Open fxj483 opened 3 years ago

fxj483 commented 3 years ago

Hi everyone, I have come across this error when trying to execute the code for problem 0.3.5 : " int too large to convert to float" The feedback tells that the result I got from calculating the Eulers constant is too large. image I googled online and tried to use Decimal() to convert the result into decimal form with a precision of 28 digits, then it showed the there was a type error as I tried to calculate values with values both in decimal and float form. I added "Decimal()" before the codes which I used for calculating natural_logarithm. It did not work. image image

Does anyone know how to solve this problem? Thank you in advance!
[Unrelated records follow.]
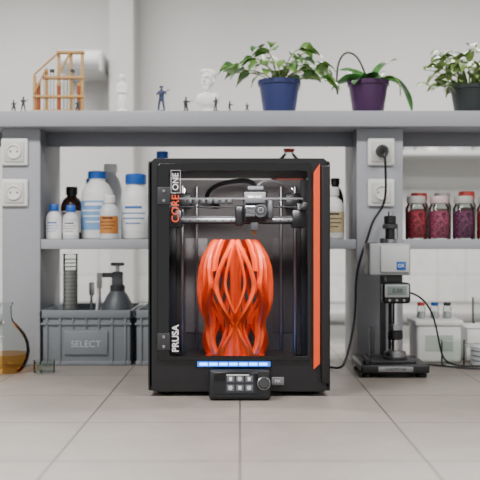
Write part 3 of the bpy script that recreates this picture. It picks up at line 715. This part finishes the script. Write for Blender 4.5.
blob('robed_figure',[((0,0,0.030),(0.012,0.011,0.024),0),((0,0,0.055),(0.010,0.008,0.020),0),((0,0,0.070),(0.013,0.008,0.010),0),((0,0,0.082),(0.004,0.004,0.008),0),((0,-0.001,0.092),(0.0065,0.0075,0.0085),0),
 ((-0.012,-0.002,0.060),(0.004,0.004,0.014),0.2),((0.012,-0.002,0.060),(0.004,0.004,0.014),0.2),((0,-0.009,0.052),(0.010,0.004,0.004),0),((0,0.004,0.090),(0.0085,0.007,0.011),0)],M_plaster,e,0.0011,1.1)
M_wood=mat('light_wood',S(186,146,88),0.55,var=0.15,scale=30)
e=root('wooden_tube_rack',(-0.525,0.55,TZ))
box('base',(-0.075,-0.03,0),(0.075,0.03,0.012),M_wood,e,0.002)
for x,t in((-0.07,0.115),(-0.035,0.135),(0.0,0.175),(0.035,0.185),(0.068,0.185)):
    box('upright',(x-0.004,-0.006,0.012),(x+0.004,0.006,t),M_wood,e,0.001)
box('rail_low',(-0.074,-0.012,0.05),(0.074,0.012,0.057),M_wood,e,0.001)
box('rail_mid',(-0.04,-0.012,0.105),(0.074,0.012,0.112),M_wood,e,0.001)
box('rail_top',(-0.006,-0.012,0.178),(0.074,0.012,0.185),M_wood,e,0.001)
for k,(a,b) in enumerate((((-0.07,-0.012,0.115),(0.0,-0.012,0.178)),((-0.07,-0.012,0.06),(-0.035,-0.012,0.13)),((0.0,-0.012,0.11),(0.035,-0.012,0.18)))): cyl('brace_%d'%k,0.003,a,b,M_wood,e,8)
for i in range(7):
    x=-0.058+i*0.0195; cyl('test_tube_%d'%i,0.006,(x,-0.002,0.014),(x,-0.002,0.085+0.02*(i%3)),M_glass if i%3 else M_amberliq,e,14)
    cyl('tube_cap_%d'%i,0.0068,(x,-0.002,0.084+0.02*(i%3)),(x,-0.002,0.093+0.02*(i%3)),[M_wood,M_red,M_dark][i%3],e,14)

for i in range(9):
    x=0.75+i*0.12
    bottle('storage_bottle',x,2.53,0.8052,0.035,0.14+0.03*(i%3),[M_hdpe2,M_glass,M_hdpe][i%3],[M_blue,M_white,M_dark][i%3])

# ---------------------------------------------------------------- camera
cd=bpy.data.cameras.new('camera'); cd.lens=66; cd.sensor_width=36; cd.clip_start=0.05
co=bpy.data.objects.new('camera',cd); COL.objects.link(co)
co.location=(0,-2.0,0.355); co.rotation_euler=(R(90),0,0)
cd.dof.use_dof=True; cd.dof.focus_distance=2.02; cd.dof.aperture_fstop=4.0
scene.camera=co
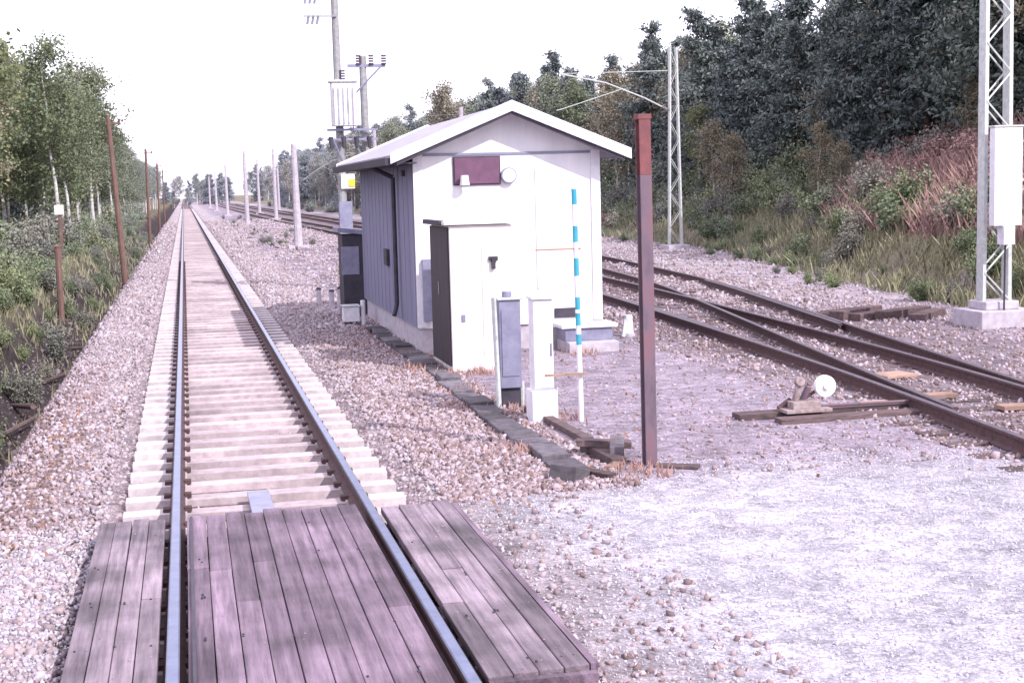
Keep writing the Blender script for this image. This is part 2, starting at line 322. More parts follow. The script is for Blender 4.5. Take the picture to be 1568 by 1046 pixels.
# ---------------------------------------------------------------- timber crossing deck
deck=empty("timber_level_crossing",(0,0,0))
def boards(name,x0,x1,y0,y1,nb,m,z=.15,t=.15):
    mb=MB(); w=(x1-x0)/nb
    for i in range(nb):
        a=x0+i*w+.002; b=x0+(i+1)*w-.003
        ys_=[y0+random.uniform(-.03,.02)]
        if random.random()<.5 and y1-y0>3: ys_.append(y0+random.uniform(1.2,3.0))
        ys_.append(y1+random.uniform(-.05,.06))
        for q in range(len(ys_)-1):
            mb.box((a,ys_[q]+.004,z-.055),(b,ys_[q+1]-.004,z+random.uniform(-.007,.007)),m,rz=random.uniform(-.0015,.0015),ry=random.uniform(-.03,.03))
    for yb in np.arange(y0+.3,y1,.9): mb.box((x0+.02,yb-.08,-.02),(x1-.02,yb+.08,z-.06),M_timber)
    return mb.obj(name,deck,bevel=.006)
boards("boards_left",-.76,-.26,6.9,11.45,4,M_deckr)
boards("boards_centre",-.10,1.24,7.0,11.47,9,M_deck)
boards("boards_right",1.42,1.98,7.12,11.3,4,M_deckr)
mb=MB(); mb.box((1.99,7.15,-.02),(2.03,11.28,.145),M_deck); mb.box((1.42,7.04,-.02),(2.0,7.09,.13),M_deck); mb.box((-.1,6.9,-.02),(1.24,6.95,.12),M_deck)
mb.box((-.075,7.05,.156),(-.055,11.4,.162),M_dark)
for i in range(60):
    x=random.choice([-.7,-.5,-.32,0,.2,.5,.8,1.1,1.5,1.7,1.92])+random.uniform(-.02,.02); y=random.choice([7.3,8.2,9.1,10,10.9])+random.uniform(-.05,.05)
    mb.cyl((x,y,.14),(x,y,.158),.007,M_dark,n=6)
mb.obj("edge_boards_and_bolts",deck,bevel=0)
mb=MB(); mb.box((.42,11.3,.05),(.61,12.75,.075),M_grey,rx=-.03); mb.box((.42,11.6,-.04),(.60,11.75,.04),M_dark); mb.obj("steel_ramp_plate",bevel=.004)
X=np.concatenate([rng.uniform(1.42,1.98,260),rng.uniform(-.1,1.24,110),rng.uniform(-.76,-.26,60)]); Y=rng.uniform(7.1,11.3,430)
s_=np.clip(rng.normal(.004,.002,430),.002,.010); o=stones("grit_on_boards",X,Y,s_,M_balb,off=0)
v=np.empty(len(o.data.vertices)*3,dtype=np.float32); o.data.vertices.foreach_get("co",v); v=v.reshape(-1,3); v[:,2]+=np.repeat(.157-H(X,Y),8).astype(np.float32); o.data.vertices.foreach_set("co",v.ravel()); o.data.update()

# ---------------------------------------------------------------- relay hut
hut=empty("relay_hut",(0,0,0))
X0,X1,Y0,Y1=3.63,6.70,23.0,30.3; Xc=(X0+X1)/2; ZE,ZR=3.28,3.90
mb=MB(); mb.box((X0+.05,Y0+.05,-.3),(X1-.05,Y1-.05,.45),M_conc); mb.obj("foundation",hut,.01)
mb=MB(); mb.prism([(X0,.42),(X0,ZE),(Xc,ZR),(X1,ZE),(X1,.42)][::-1],Y0,Y1,M_wall)
me_=mb.obj("walls",hut); me_.data.materials.append(M_side)
for pl in me_.data.polygons:
    if abs(pl.normal.x)>.9: pl.material_index=1
mb=MB()
for (lo,hi) in(((X0-.025,Y0-.03,.44),(X0+.13,Y0-.002,ZE-.02)),((X1-.13,Y0-.03,.44),(X1+.025,Y0-.002,ZE-.02))): mb.box(lo,hi,M_white)
mb.box((X0+.14,Y0-.025,3.20),(X1-.14,Y0-.002,3.24),M_grey)
for i in range(14):
    yy=Y0+.25+i*.52; mb.box((X0-.006,yy-.010,.46),(X0-.001,yy+.010,ZE-.03),M_side)
mb.obj("corner_boards_and_battens",hut,.004)
sl=math.atan2(ZR-ZE,Xc-X0); ov=.42
mb=MB()
for sg in(-1,1):
    tipx=Xc+sg*((Xc-X0)+ov); tipz=ZE-ov*math.tan(sl)+.02
    P=[(Xc,ZR+.02),(Xc,ZR+.11),(tipx,tipz+.09),(tipx,tipz)]
    if sg>0: P=P[::-1]
    mb.prism(P,Y0-.42,Y1+.4,M_roof)
mb.obj("roof",hut)
mb=MB()
for sg in(-1,1):
    tipx=Xc+sg*((Xc-X0)+ov+.02); tipz=ZE-(ov+.02)*math.tan(sl)
    P=[(Xc,ZR-.02),(Xc,ZR+.15),(tipx,tipz+.15),(tipx,tipz-.02)]
    if sg>0: P=P[::-1]
    mb.prism(P,Y0-.46,Y0-.425,M_white); mb.prism(P,Y1+.405,Y1+.44,M_white)
    P=[(Xc,ZR-.07),(Xc,ZR+.0),(tipx-.1*sg,tipz+.02),(tipx-.1*sg,tipz-.05)]
    if sg>0: P=P[::-1]
    mb.prism(P,Y0-.42,Y0-.38,M_dark)  # dark strip under the rake, painted stand-in for the soffit shadow
mb.obj("barge_boards_and_shadow_strips",hut)
mb=MB(); gx=X0-ov-.05; gz=ZE-ov*math.tan(sl)
mb.prism([(gx-.06,gz+.07),(gx-.05,gz-.05),(gx+.04,gz-.05),(gx+.06,gz+.06)][::-1],Y0-.4,Y1+.4,M_dark)
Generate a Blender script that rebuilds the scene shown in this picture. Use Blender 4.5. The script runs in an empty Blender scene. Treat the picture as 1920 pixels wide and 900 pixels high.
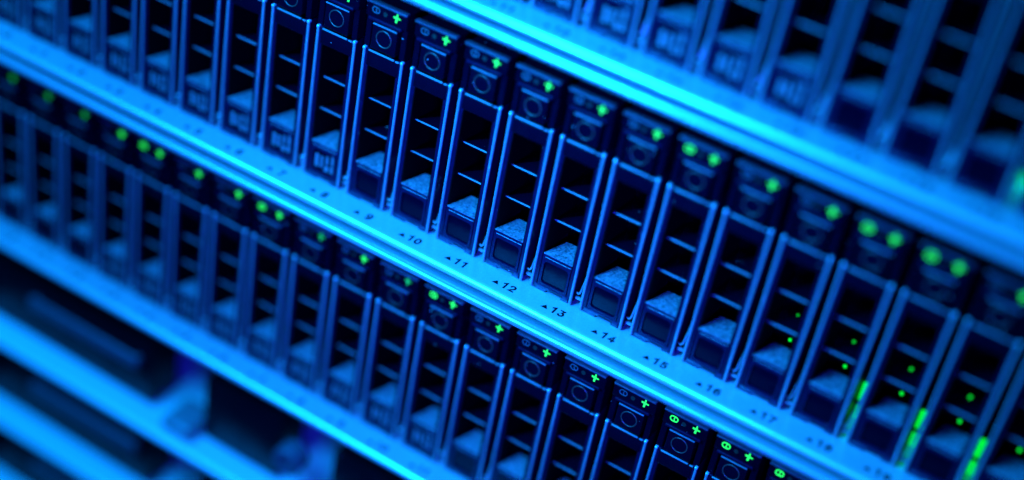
import bpy, bmesh, math, random
from mathutils import Matrix, Vector

random.seed(7)
S = 0.01775                     # metres per drive pitch: every length below is in pitches
H = 5.008                       # height of a 2U server in pitches
H1 = 2.5                        # height of a 1U server
scene = bpy.context.scene
COL = scene.collection

# ------------------------------------------------------------------ camera
CAM_R = [[0.84137881, 0.51491236, 0.1641553],
         [0.41168174, -0.41384905, -0.81194033],
         [-0.3501426, 0.75072913, -0.56018384]]
CAM_P = Vector((9.34285401, -19.83521137, 15.49239195))
cam_data = bpy.data.cameras.new('camera')
cam = bpy.data.objects.new('camera', cam_data)
COL.objects.link(cam)
r, d, f = (Vector(v) for v in CAM_R)
m = Matrix((r, -d, -f)).transposed().to_4x4()
m.translation = CAM_P * S
cam.matrix_world = m
cam_data.sensor_fit = 'HORIZONTAL'
cam_data.sensor_width = 36.0
cam_data.lens = 2865.27 / 1920 * 36
cam_data.clip_start = 0.01
cam_data.clip_end = 50
cam_data.dof.use_dof = True
cam_data.dof.focus_distance = 26.4 * S
cam_data.dof.aperture_fstop = 2.35
scene.camera = cam

# ------------------------------------------------------------------ world, lamps, exposure
world = bpy.data.worlds.new('World')
scene.world = world
world.use_nodes = True
bg = world.node_tree.nodes['Background']
bg.inputs['Color'].default_value = (0.08, 0.02, 1.0, 1)
bg.inputs['Strength'].default_value = 0.008


def area(name, pos, aim, sx, sy, power, color, spread=180):
    l = bpy.data.lights.new(name, 'AREA')
    l.shape = 'RECTANGLE'
    l.size, l.size_y = sx * S, sy * S
    l.energy = power
    l.color = color
    l.spread = math.radians(spread)
    o = bpy.data.objects.new(name, l)
    COL.objects.link(o)
    o.location = Vector(pos) * S
    o.rotation_euler = (Vector(aim) - Vector(pos)).to_track_quat('-Z', 'Y').to_euler()
    return o


area('key_lamp', (-14, -20, 27), (-4, 0, -2), 24, 6, 16.5, (0.0015, 0.265, 1.0))
area('front_lamp', (-4, -12.5, 9.5), (1.0, 0, 2.4), 4, 3, 0.66, (0.003, 0.26, 1.0), 72)
area('fill_lamp', (14, -23, 7), (-1, 0, 0.5), 6, 6, 0.45, (0.012, 0.012, 1.0), 42)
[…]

jsr-p commented 3 years ago

Hi @fxj483, so the problem is that you are getting an integer overflow error when running your function eulers_e(). The variable y is shrinking towards zero at a high rate while the variable x**i is exploding towards infinity.
I tried to evaluate your function (screenshot) with x=3 and n=1000 and at iteration i=646 i got a value of x^2=1.66e+308 and a value of y practically equal to 0. In the following line you are then diving a very large number (x^646) with a small floating point number (y) which then makes python throw the error.

The module decimal is not necessary to solve the exercise. You will have to fix your eulers_e() function before proceeding with the natural logarithm exercise.

The thing is that you can evaluate the limit, as written mathematically in the notebook, for a given value of x and n with only 1 line of code :)

fxj483 commented 3 years ago

@jsr-p Thank you for such a detailed explanation! I used factorial() function instead and it works now. The only thing is that I didn't pass the code test of “assert round(answer_033, 2) == 2.69” for problem 0.3.3. The result I got when using (1,50) is close to 2.72. I'm not sure if my code went wrong. This is my code: import math def eulers_e(x,n): n = n + 1 z = 1 if x != 0: for i in range(1,n): z = z+(x**i)/math.factorial(i)

else:
    z = 1
return z

answer_033 = eulers_e(1,50)

jsr-p commented 3 years ago

Technically, your function is correct :) The thing is that in the exercise you are specifically asked to base your function on the limit approximation of e^x. Your code is based on the infinite series approximation of e^x. Those approximations are asymptotically equivalent but for finite n they are not equal, in particular, they are not equal for n=50 :) Thus the assert statement raises an AssertionError.

Take a look at this screenshot. which shows the difference between the two. Don't hesitate to ask if something in the screenshot is unclear :)

fxj483 commented 3 years ago

@jsr-p Thank you very much!! I really appreciate the comparison you made to explain the problem. It's very clear and understandable. Now I am pretty clear about why I got wrong before. Hope you enjoy the summer holiday!